**What needs to be done**
All lines below must be repeated exactly, with the pictures omitted.

[Scene modeling code data]
▬▬▬▬▬▬

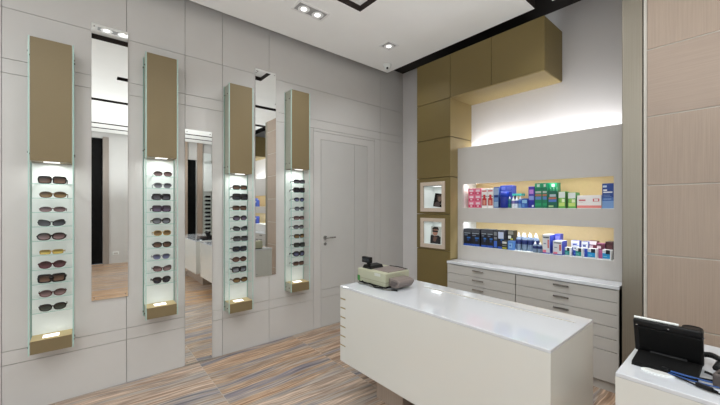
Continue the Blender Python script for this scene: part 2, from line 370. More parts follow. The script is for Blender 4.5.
for x0, x1, l in ((-2.046, -.597, 'white worktop on the drawer cabinets under the grey shelf panel'), (.225, 2.104, 'white worktop beyond the oak partition, glimpsed in the narrow mirror')):
    tag(obj('worktop', box(BM(), x0, x1, 2.912, 3.1055, .759, .785, 0, .003), TOPW), l, 'worktop')
# ------------------------------------------------------------------ counters
def counter(x0, x1, y0, y1, px0, px1, label, slots):
    t = thing('service_counter', label, 'counter', (x0, y0, 0))
    W, D = x1-x0, y1-y0
    bm = BM(); zsl = [.688, .622, .555, .488, .420, .353] if slots else []
    if slots:
        L_ = .062; zz = [.235] + [v for z in zsl[::-1] for v in (z-.006, z+.004)] + [.764]
        box(bm, L_, W, 0, D, .235, .765)
        for k in range(0, len(zz), 2): box(bm, 0, L_, 0, .03, zz[k], zz[k+1])
        box(bm, 0, L_, .03, D, .235, .765, 0); box(bm, .001, L_-.001, .002, .029, .24, .76, 1)
    else: box(bm, 0, W, 0, D, .235, .765)
    obj('body', bm, [WHITE, GOLD2], t, 'white gloss body' + (' with six gold slots at its end' if slots else ''))
    obj('top', box(BM(), 0, W, 0, D, .765, .78, 0, .002, 1), TOPW, t, 'white glass top')
    bm = BM(); box(bm, px0-x0, px1-x0, .16, D-.06, 0, .235); obj('plinth', bm, OAK, t, 'pale oak plinth set back under the body')
    return t
counter(-1.925, -.516, 1.436, 1.99, -1.71, -1.46, 'long white service counter raised on a plinth, with gold slots at its left end', True)
bm = BM(); box(bm, -1.44, -.70, 1.70, 1.90, 0, .234); tag(obj('counter_support', bm, BLKM), 'dark recessed support under the long white counter', 'support')
counter(-.303, 1.2, 1.422, 1.99, -.10, 1.0, 'white counter at the right edge that carries the black touchscreen', False)
# fine raised lip line on the long counter's top
tag(obj('glass_insert', box(BM(), -1.5, -.56, 1.86, 1.872, .78, .7825), TRIMW), 'thin bright strip let into the top of the long white counter', 'strip')
# ------------------------------------------------------------------ mirrors
def mirror(name, y0, y1, z0, z1, label):
    t = thing(name, label, 'mirror', (XL, (y0+y1)/2, z0), group='frameless wall mirrors')
    h = (y1-y0)/2
    obj('mirror_glass', box(BM(), .003, .010, -h, h, 0, z1-z0), MIRR, t); obj('backing', box(BM(), .0005, .003, -h+.002, h-.002, .002, z1-z0-.002), MIRE, t)
    bm = BM()
    for yy in (-h+.015, h-.015):
        for zz in (.02, z1-z0-.02): tube(bm, [(.009, yy, zz), (.014, yy, zz)], .004, 8)
    obj('mirror_clips', bm, CHR, t)
mirror('wall_mirror', .05, .267, .667, 2.69, 'tall narrow wall mirror between the first and second eyewear displays from the left')
mirror('wall_mirror', .663, .879, .012, 2.01, 'tall wall mirror reaching down to the floor, between the second and third eyewear displays')
mirror('wall_mirror', 1.276, 1.49, .672, 2.69, 'tall narrow wall mirror between the third and fourth eyewear displays from the left')
# ------------------------------------------------------------------ eyewear displays
def make_display():
    t = thing('eyewear_display', '', 'display case', (0,0,0)); hw = .110; D = .139; H = 2.04
    obj('header_box', box(BM(), .001, D-.001, -hw+.010, hw-.010, 1.245, H-.002, 0, .0015, 1), GOLDD, t, 'gold lacquered upper box')
    obj('base_box', box(BM(), .001, D-.001, -hw+.010, hw-.010, .003, .087, 0, .0015, 1), GOLDD, t, 'gold lacquered bottom box')
    for s in (-1, 1):
        y0, y1 = sorted((s*(hw-.0098), s*(hw-.008)))
        bm = BM(); box(bm, .002, D-.002, y0, y1, 1.246, H-.003); box(bm, .002, D-.002, y0, y1, .004, .086); obj('side_liner', bm, HSIDE, t, 'pale side of the gold boxes')
    obj('base_top', box(BM(), .005, D-.002, -hw+.01, hw-.01, .087, .089), BEIGE, t)
    obj('glow_plate', box(BM(), .045, .105, -.045, .035, .089, .091), LAMP, t, 'bright square plate in the base, its reflected light put in as glow')  # white plate; the downlight it reflects is put in as glow
    obj('downlight', box(BM(), .085, .115, -.04, .04, 1.240, 1.245), LAMP, t, 'slim light under the gold box')
    obj('back_panel', box(BM(), .001, .006, -hw+.008, hw-.008, .089, 1.243), LITB, t, 'white back panel')
    for s in (-1, 1):
        y0, y1 = sorted((s*hw, s*(hw-.006)))
        p = obj('side_pane', box(BM(), .004, D-.003, y0, y1, 0, H), SIDEG, t, 'clear glass side')
        bm = BM(); box(bm, D-.003, D, y0, y1, 0, H); box(bm, .001, .004, y0, y1, 0, H); obj('pane_edge', bm, EDGE, p)
        bm = BM()
        for z in (.045, 1.30, H-.09):
            for x in (.035, .105): tube(bm, [(x, s*hw, z), (x, s*(hw+.006), z)], .006, 10)
        obj('pane_fixings', bm, CHR, p)
    for k in range(10):
        z = 1.10-.0931*k
        sh = obj('glass_shelf', box(BM(), .008, D-.012, -hw+.007, hw-.007, z-.004, z), SHELFG, t)
        obj('shelf_edge', box(BM(), D-.012, D-.010, -hw+.007, hw-.007, z-.004, z), EDGE, sh)
    return t
DISP = [(-.155, .404), (.475, .490), (1.093, .404), (1.70, .487)]
ords = ['first', 'second', 'third', 'fourth']
proto = make_display(); DG = 'tall glass eyewear displays on the white wall'
for i, (y, z) in enumerate(DISP):
    lab = 'tall narrow glass eyewear display with gold top box, %s from the left' % ords[i]
    if i == 0: proto.location = (XL, y, z); proto['label'] = lab; proto['group'] = DG; o = proto
    else: o = dup(proto, (XL, y, z), (0,0,0), lab, DG)
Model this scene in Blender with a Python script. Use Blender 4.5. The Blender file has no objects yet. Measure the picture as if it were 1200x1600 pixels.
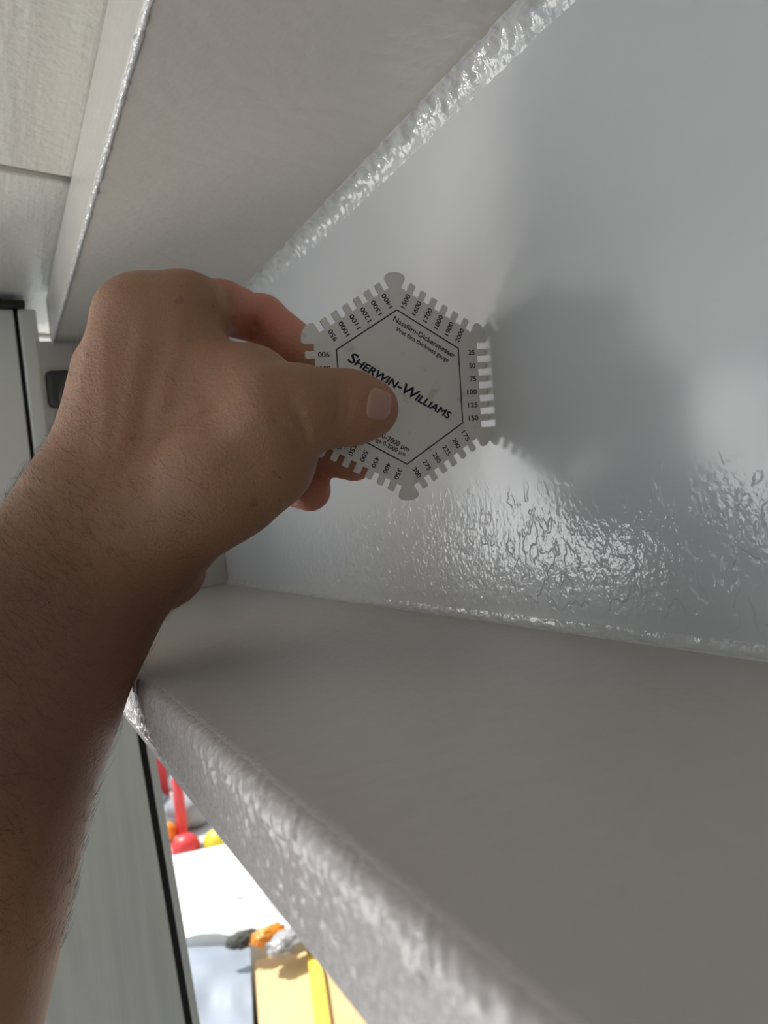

▬▬▬▬▬▬

**Result of the task**
Continue the Blender Python script for this scene: part 2, from line 370. More parts follow. The script is for Blender 4.5.
for x0, x1, l in ((-2.046, -.597, 'white worktop on the drawer cabinets under the grey shelf panel'), (.225, 2.104, 'white worktop beyond the oak partition, glimpsed in the narrow mirror')):
    tag(obj('worktop', box(BM(), x0, x1, 2.912, 3.1055, .759, .785, 0, .003), TOPW), l, 'worktop')
# ------------------------------------------------------------------ counters
def counter(x0, x1, y0, y1, px0, px1, label, slots):
    t = thing('service_counter', label, 'counter', (x0, y0, 0))
    W, D = x1-x0, y1-y0
    bm = BM(); zsl = [.688, .622, .555, .488, .420, .353] if slots else []
    if slots:
        L_ = .062; zz = [.235] + [v for z in zsl[::-1] for v in (z-.006, z+.004)] + [.764]
        box(bm, L_, W, 0, D, .235, .765)
        for k in range(0, len(zz), 2): box(bm, 0, L_, 0, .03, zz[k], zz[k+1])
        box(bm, 0, L_, .03, D, .235, .765, 0); box(bm, .001, L_-.001, .002, .029, .24, .76, 1)
    else: box(bm, 0, W, 0, D, .235, .765)
    obj('body', bm, [WHITE, GOLD2], t, 'white gloss body' + (' with six gold slots at its end' if slots else ''))
    obj('top', box(BM(), 0, W, 0, D, .765, .78, 0, .002, 1), TOPW, t, 'white glass top')
    bm = BM(); box(bm, px0-x0, px1-x0, .16, D-.06, 0, .235); obj('plinth', bm, OAK, t, 'pale oak plinth set back under the body')
    return t
counter(-1.925, -.516, 1.436, 1.99, -1.71, -1.46, 'long white service counter raised on a plinth, with gold slots at its left end', True)
bm = BM(); box(bm, -1.44, -.70, 1.70, 1.90, 0, .234); tag(obj('counter_support', bm, BLKM), 'dark recessed support under the long white counter', 'support')
counter(-.303, 1.2, 1.422, 1.99, -.10, 1.0, 'white counter at the right edge that carries the black touchscreen', False)
# fine raised lip line on the long counter's top
tag(obj('glass_insert', box(BM(), -1.5, -.56, 1.86, 1.872, .78, .7825), TRIMW), 'thin bright strip let into the top of the long white counter', 'strip')
# ------------------------------------------------------------------ mirrors
def mirror(name, y0, y1, z0, z1, label):
    t = thing(name, label, 'mirror', (XL, (y0+y1)/2, z0), group='frameless wall mirrors')
    h = (y1-y0)/2
    obj('mirror_glass', box(BM(), .003, .010, -h, h, 0, z1-z0), MIRR, t); obj('backing', box(BM(), .0005, .003, -h+.002, h-.002, .002, z1-z0-.002), MIRE, t)
    bm = BM()
    for yy in (-h+.015, h-.015):
        for zz in (.02, z1-z0-.02): tube(bm, [(.009, yy, zz), (.014, yy, zz)], .004, 8)
    obj('mirror_clips', bm, CHR, t)
mirror('wall_mirror', .05, .267, .667, 2.69, 'tall narrow wall mirror between the first and second eyewear displays from the left')
mirror('wall_mirror', .663, .879, .012, 2.01, 'tall wall mirror reaching down to the floor, between the second and third eyewear displays')
mirror('wall_mirror', 1.276, 1.49, .672, 2.69, 'tall narrow wall mirror between the third and fourth eyewear displays from the left')
# ------------------------------------------------------------------ eyewear displays
def make_display():
    t = thing('eyewear_display', '', 'display case', (0,0,0)); hw = .110; D = .139; H = 2.04
    obj('header_box', box(BM(), .001, D-.001, -hw+.010, hw-.010, 1.245, H-.002, 0, .0015, 1), GOLDD, t, 'gold lacquered upper box')
    obj('base_box', box(BM(), .001, D-.001, -hw+.010, hw-.010, .003, .087, 0, .0015, 1), GOLDD, t, 'gold lacquered bottom box')
    for s in (-1, 1):
        y0, y1 = sorted((s*(hw-.0098), s*(hw-.008)))
        bm = BM(); box(bm, .002, D-.002, y0, y1, 1.246, H-.003); box(bm, .002, D-.002, y0, y1, .004, .086); obj('side_liner', bm, HSIDE, t, 'pale side of the gold boxes')
    obj('base_top', box(BM(), .005, D-.002, -hw+.01, hw-.01, .087, .089), BEIGE, t)
    obj('glow_plate', box(BM(), .045, .105, -.045, .035, .089, .091), LAMP, t, 'bright square plate in the base, its reflected light put in as glow')  # white plate; the downlight it reflects is put in as glow
    obj('downlight', box(BM(), .085, .115, -.04, .04, 1.240, 1.245), LAMP, t, 'slim light under the gold box')
    obj('back_panel', box(BM(), .001, .006, -hw+.008, hw-.008, .089, 1.243), LITB, t, 'white back panel')
    for s in (-1, 1):
        y0, y1 = sorted((s*hw, s*(hw-.006)))
        p = obj('side_pane', box(BM(), .004, D-.003, y0, y1, 0, H), SIDEG, t, 'clear glass side')
        bm = BM(); box(bm, D-.003, D, y0, y1, 0, H); box(bm, .001, .004, y0, y1, 0, H); obj('pane_edge', bm, EDGE, p)
        bm = BM()
        for z in (.045, 1.30, H-.09):
            for x in (.035, .105): tube(bm, [(x, s*hw, z), (x, s*(hw+.006), z)], .006, 10)
        obj('pane_fixings', bm, CHR, p)
    for k in range(10):
        z = 1.10-.0931*k
        sh = obj('glass_shelf', box(BM(), .008, D-.012, -hw+.007, hw-.007, z-.004, z), SHELFG, t)
        obj('shelf_edge', box(BM(), D-.012, D-.010, -hw+.007, hw-.007, z-.004, z), EDGE, sh)
    return t
DISP = [(-.155, .404), (.475, .490), (1.093, .404), (1.70, .487)]
ords = ['first', 'second', 'third', 'fourth']
proto = make_display(); DG = 'tall glass eyewear displays on the white wall'
for i, (y, z) in enumerate(DISP):
    lab = 'tall narrow glass eyewear display with gold top box, %s from the left' % ords[i]
    if i == 0: proto.location = (XL, y, z); proto['label'] = lab; proto['group'] = DG; o = proto
    else: o = dup(proto, (XL, y, z), (0,0,0), lab, DG)
Model this scene in Blender with a Python script. Use Blender 4.5. The Blender file has no objects yet. Measure the picture as if it were 1200x1600 pixels.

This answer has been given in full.